Refuting the Pakistan government's propaganda, Martinussen, who came to Chittagong seven months ago with his wife Karen to study Pakistani politics as part of his master's degree programme at Aarhus University in Denmark, said, "Nothing is calm, and nothing has come back to normal.
"They systematically burned down the districts of the poor people, apparently because they felt they couldn't search them thoroughly," he went on. "They seemed to be enjoying killing and destroying everything.
"Many Bengalis have been killed," the 23‐year‐old student said. "In the river just four days ago, you could count 400 bodies floating in one area."

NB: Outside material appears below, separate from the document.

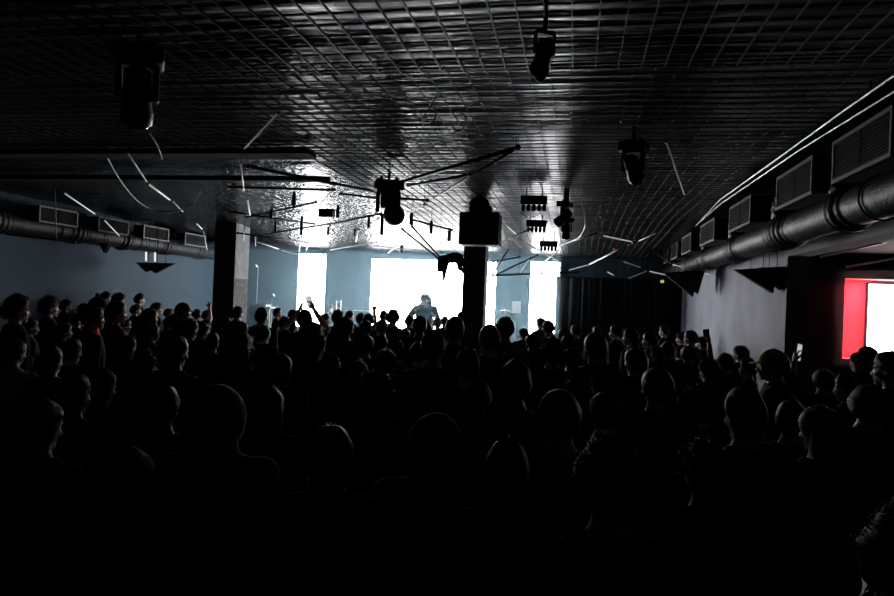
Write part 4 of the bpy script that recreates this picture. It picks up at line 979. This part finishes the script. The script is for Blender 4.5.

The evacuees informed that after several days of fighting, the army -- all West Pakistani troops -- had pushed the Bangladeshi resistance forces out of the city. But, they added, the army's control ends five miles outside the city, at the banks of the Karnalphuli River.
Everything from the river south, they said, is in the hands of the "liberation army" which consists of civilians and members of the East Pakistani police, the East Pakistani Rifles and the East Bengal Regiment who have come over to the independence movement.
The evacuees further said they could hear shooting on the outskirts of the city even as they were leaving for Kolkata yesterday morning. Most of the residents had fled the city and gone into the countryside, they added.
INDIA DENIES DEPLOYMENT
A spokesman for the Indian Government today denied that Indian troops had been moved to the border of East Pakistan.
The spokesman was reacting to protests sent by Pakistan to several governments, including the Soviet Union, asserting that six Indian army divisions had been deployed near the border.